Uraian di atas bukanlah bermaksud sengaja memudah-mudahkan haji, tetapi semata-mata ingin menunjukkan sunnah Rasulullah SAW sebagai solusi yang paling tepat untuk mengatasi semakin sulitnya keadaan berhaji dari tahun ke tahun. Sekaitan dengan ini ada baiknya penulis kutip pendapat Ahmad Abdul Ghafur `Aththar, sebagai berikut:
“Raslulah SAW melakukan apa yang sudah disebutkan itu, yakni tinggal di Abthah dan tidak pernah ke Masjid Haram untuk thawaf dan shalat, merupakan petunjuk adanya rasa sayang Rasulullah pada umatnya, dan sebagai bukti pemberian kemudahan bagi mereka, dan anjuran untuk menjauhi kesulitan (masyaqqah) dan beban berat dari mereka.” (Selanjutnya ia menambahkan bahwa): “Tetapi para jamaah yang berhaji di baitullah di masjidil al-haram, pada zaman kita sekarang, memaksakan dan mempersulit diri mereka, sampai pada batas-batas timbulnya keadaan saling menyakiti dan menyusahkan, hal mana disebabkan adanya nafsu besar untuk berthawaf dan bershalat di Masjid Haram. Padahal, ribuan jamaah haji yang berthawaf siang dan malam itu tidaklah seluruhnya menunaikan thawaf wajib (qudum atau thawaf umrah), tetapi hanya sekedar thawaf sunat atau sekedar tahyatul masjid; maka salah satu haknya orang-orang yang menunaikan thawaf wajib, ialah agar para jamaah yang berthawaf sunat itu meninggalkan thawaf sunatnya, karena mereka (orang yang berthawaf wajib) lebih berhak dan lebih utama melakukan thawaf, dan bagi mereka semua hendaknya mencontoh Rasululah SAW” (Lihat Ahmad Abdul Ghafur `Aththar, dalam bukunya Ahkam al-Hajj wa al-`Umrati min Hijjati al-Nabiyyi wa Umarih, (Makkah al-Mukarramah: 1990 – hal. 64.)

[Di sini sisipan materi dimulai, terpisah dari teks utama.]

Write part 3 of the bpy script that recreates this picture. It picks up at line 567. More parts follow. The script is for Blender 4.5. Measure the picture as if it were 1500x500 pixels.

Mencontoh Rasulullah adalah lebih utama ketimbang mempersulit ibadah. Tidak semua ibadah yang sulit direstui Allah dan memperoleh pahala besar. Ingat, dalam Shahih Al-Bukhariy, kisah seorang sahabat yang ingin beribadah hanya karena dorongan semangat yang meluap-luap. Mendengar hebatnya ibadah Rasulullah, salah seorang dari sahabat menyatakan ingin bershalat malam terus menerus dan tidak akan tidur; seorang lagi berkata: aku ingin puasa terus menerus dan tak berbuka; dan yang terakhir berkata: aku ingin beribadah terus menerus dan tidak akan kawin selamanya. Apa tanggapan Rasulullah? Beliau justru menasehati mereka agar tidak meneruskan keinginan itu; beliau pun lalu menegaskan bahwa aku bershalat dan juga tidur, aku berpuasa dan juga berbuka, dan aku beribadah dan juga kawin, lalu di akhir haditsnya Rasulullah menegaskan: barang siapa yang enggan mengikuti sunahku, maka bukanlah dari golonganku”. Jadi, orang yang beribadah hanya karena modal semangat tanpa kearifan, bukanlah dari golongan pengikut Nabi SAW, na`udzu bllah.